将来的にシステム開発のスペシャリストを目指す場合は、常に自分の技術を最新にアップデートし続ける姿勢が必要となるでしょう。また、プロジェクトリーダー(PL)やプロジェクトマネージャー(PM)などを目指す場合には、技術的スキルに加えてコミュニケーションスキル、マネジメントスキルや課題解決力も必要になります。
いずれにしても、まずは最低限の技術力が備わっていることが大前提になります。SEになるために必要なスキルや心構えについて見ていきましょう。
プログラミングスキルの向上
プログラミングはプログラマーが担当するため、実際には自ら行わないケースも多くなりますが、システム開発全般に関わるSEとしてはプログラミング言語を習得しておかなければなりません。基本設計では、クライアントの要求が実装可能かどうか、実装後長期的に運用可能かどうかまで考慮した設計が求められます。ここでもプログラミングの知識が必要になるでしょう。
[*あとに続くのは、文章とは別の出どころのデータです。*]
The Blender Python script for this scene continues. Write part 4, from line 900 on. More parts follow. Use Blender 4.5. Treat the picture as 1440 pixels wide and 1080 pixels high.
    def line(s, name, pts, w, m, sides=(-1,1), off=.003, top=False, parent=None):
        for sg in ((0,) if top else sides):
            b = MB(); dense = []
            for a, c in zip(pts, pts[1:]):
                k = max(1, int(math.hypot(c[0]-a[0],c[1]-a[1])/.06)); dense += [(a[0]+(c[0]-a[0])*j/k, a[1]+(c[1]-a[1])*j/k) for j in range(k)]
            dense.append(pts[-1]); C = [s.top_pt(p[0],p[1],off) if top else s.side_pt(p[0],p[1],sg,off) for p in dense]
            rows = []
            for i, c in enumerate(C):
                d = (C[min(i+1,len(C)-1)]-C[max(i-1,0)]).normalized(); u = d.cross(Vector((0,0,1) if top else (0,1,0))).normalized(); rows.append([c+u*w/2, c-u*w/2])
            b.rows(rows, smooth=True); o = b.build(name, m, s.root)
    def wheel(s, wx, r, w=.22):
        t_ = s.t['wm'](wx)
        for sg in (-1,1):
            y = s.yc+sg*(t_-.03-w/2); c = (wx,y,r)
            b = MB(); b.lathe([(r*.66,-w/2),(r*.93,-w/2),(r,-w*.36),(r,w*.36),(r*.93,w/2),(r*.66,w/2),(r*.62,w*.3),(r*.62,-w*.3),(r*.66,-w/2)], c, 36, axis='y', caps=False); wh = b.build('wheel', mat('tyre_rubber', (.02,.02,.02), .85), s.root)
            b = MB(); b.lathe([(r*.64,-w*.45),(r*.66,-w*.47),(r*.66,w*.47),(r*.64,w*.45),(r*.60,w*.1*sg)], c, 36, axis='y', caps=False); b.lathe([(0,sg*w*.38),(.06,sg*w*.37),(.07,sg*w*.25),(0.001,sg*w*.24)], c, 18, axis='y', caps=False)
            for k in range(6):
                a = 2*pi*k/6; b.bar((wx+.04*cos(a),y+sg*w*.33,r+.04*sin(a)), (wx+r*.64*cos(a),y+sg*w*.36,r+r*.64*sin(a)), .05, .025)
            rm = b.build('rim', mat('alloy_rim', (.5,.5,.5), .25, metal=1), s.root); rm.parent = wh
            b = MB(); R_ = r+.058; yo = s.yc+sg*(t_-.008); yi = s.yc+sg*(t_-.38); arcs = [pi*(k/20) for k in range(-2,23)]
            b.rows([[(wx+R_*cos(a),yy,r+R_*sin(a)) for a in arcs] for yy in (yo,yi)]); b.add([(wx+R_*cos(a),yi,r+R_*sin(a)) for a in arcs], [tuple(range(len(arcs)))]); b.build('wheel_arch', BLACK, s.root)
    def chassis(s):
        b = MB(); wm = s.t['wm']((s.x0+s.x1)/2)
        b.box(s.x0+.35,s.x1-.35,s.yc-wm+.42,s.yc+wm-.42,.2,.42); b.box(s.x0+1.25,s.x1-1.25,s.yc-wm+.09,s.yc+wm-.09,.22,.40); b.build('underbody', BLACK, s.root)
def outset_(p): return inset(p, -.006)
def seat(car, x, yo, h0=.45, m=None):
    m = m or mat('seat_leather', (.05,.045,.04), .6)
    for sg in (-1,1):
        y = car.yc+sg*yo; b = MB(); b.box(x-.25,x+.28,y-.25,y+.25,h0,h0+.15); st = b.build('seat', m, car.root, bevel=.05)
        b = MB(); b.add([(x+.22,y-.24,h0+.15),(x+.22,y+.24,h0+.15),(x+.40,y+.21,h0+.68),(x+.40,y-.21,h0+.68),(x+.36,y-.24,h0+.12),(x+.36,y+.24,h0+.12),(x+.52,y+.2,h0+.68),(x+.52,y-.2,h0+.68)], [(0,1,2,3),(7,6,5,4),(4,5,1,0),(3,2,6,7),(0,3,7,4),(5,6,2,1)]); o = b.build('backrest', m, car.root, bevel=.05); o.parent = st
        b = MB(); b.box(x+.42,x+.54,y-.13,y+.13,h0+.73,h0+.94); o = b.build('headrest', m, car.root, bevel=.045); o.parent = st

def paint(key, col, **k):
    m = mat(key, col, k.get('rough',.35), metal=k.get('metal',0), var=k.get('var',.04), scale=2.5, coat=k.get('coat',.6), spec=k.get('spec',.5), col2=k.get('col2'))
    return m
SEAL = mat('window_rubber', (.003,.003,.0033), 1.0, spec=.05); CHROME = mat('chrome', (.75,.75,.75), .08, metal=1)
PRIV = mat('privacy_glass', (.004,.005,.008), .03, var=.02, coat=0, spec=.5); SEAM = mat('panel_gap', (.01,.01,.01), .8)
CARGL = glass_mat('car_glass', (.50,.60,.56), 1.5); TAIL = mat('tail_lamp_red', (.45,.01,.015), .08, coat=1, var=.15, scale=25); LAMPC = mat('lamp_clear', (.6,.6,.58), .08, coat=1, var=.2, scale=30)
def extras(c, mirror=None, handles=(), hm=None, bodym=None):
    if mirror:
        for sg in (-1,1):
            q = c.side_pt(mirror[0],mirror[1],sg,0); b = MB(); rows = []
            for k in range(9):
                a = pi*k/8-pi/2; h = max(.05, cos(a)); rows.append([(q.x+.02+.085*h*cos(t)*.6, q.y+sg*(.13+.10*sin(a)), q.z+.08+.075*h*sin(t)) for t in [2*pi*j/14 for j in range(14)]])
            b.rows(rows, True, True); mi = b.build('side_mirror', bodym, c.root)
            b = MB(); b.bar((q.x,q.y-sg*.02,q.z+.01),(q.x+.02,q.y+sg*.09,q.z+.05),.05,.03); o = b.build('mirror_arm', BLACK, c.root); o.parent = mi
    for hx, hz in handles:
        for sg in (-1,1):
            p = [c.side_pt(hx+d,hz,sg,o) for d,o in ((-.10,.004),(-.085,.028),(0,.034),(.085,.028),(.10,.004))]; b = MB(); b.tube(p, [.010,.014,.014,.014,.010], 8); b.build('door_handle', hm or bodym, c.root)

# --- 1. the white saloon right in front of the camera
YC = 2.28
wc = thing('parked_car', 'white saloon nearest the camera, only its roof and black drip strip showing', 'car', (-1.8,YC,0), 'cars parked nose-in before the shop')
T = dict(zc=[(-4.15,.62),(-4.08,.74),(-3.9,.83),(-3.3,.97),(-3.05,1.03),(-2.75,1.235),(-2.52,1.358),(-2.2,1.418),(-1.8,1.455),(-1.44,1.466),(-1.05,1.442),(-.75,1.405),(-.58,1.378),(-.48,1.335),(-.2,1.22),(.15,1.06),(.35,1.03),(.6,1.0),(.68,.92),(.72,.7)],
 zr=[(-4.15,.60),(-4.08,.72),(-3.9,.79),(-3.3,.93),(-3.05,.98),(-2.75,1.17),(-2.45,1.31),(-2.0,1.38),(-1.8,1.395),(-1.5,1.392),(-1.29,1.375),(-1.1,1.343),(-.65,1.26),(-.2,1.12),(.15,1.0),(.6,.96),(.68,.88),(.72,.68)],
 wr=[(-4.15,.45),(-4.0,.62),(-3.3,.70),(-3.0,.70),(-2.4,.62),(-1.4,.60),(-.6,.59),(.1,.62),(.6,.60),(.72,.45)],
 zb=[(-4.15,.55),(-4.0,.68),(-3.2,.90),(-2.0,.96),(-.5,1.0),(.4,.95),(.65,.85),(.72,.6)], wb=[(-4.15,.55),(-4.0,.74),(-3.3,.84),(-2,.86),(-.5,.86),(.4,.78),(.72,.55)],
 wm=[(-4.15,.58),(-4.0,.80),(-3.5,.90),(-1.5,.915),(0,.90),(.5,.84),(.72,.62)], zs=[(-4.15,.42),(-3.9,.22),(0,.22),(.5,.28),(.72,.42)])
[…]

さらに詳細設計では、プログラマーがコードを書けるように設計書を作成する必要があるため、プログラミングの理解は必須です。特に開発未経験からスタートするのであれば、本を読むだけでなく、自分で手を動かして学習することが欠かせません。実際に転職活動をする上でも、自身でスマホアプリやWebサイトを作ったり、GitHubのアカウントを職務経歴書に載せたりと、ほかの人に見せられるアウトプットがあるとより効果的にアピールができます。
そのほか、プロジェクトの工程を設計する段階では、ある機能を実装するために必要な期間、人数などの予測ができるだけの知識が求められます。開発期間や予算の概要が瞬時に判断できれば、クライアントへのヒアリング時にも役立つでしょう。
資格の取得
IT技術関連の資格には、多くのエンジニアが取得しているといわれる、「基本情報技術者」や「応用情報技術者」などの国家資格があります。これは独立行政法人情報処理推進機構(IPA)が実施している試験で、資格取得によりIT人材として必要な基本的知識や技能を持ち、実践能力を備えていると認定されます。
そのほかにも、オラクル社による「Oracle認定Javaプログラマ」をはじめ、開発エンジニア向けの民間の資格も存在します。
SEになるために資格は必須ではありません。また、資格を持っていればSEになれるというわけではありません。しかし、資格を保有しているとスキルの証明になり、自主的に資格取得に取り組んだ姿勢は、転職の際にアピールできるポイントとなるでしょう。また資格試験の勉強で得た知識は、IT業界やシステム開発技術の理解に役立つことも多いでしょう。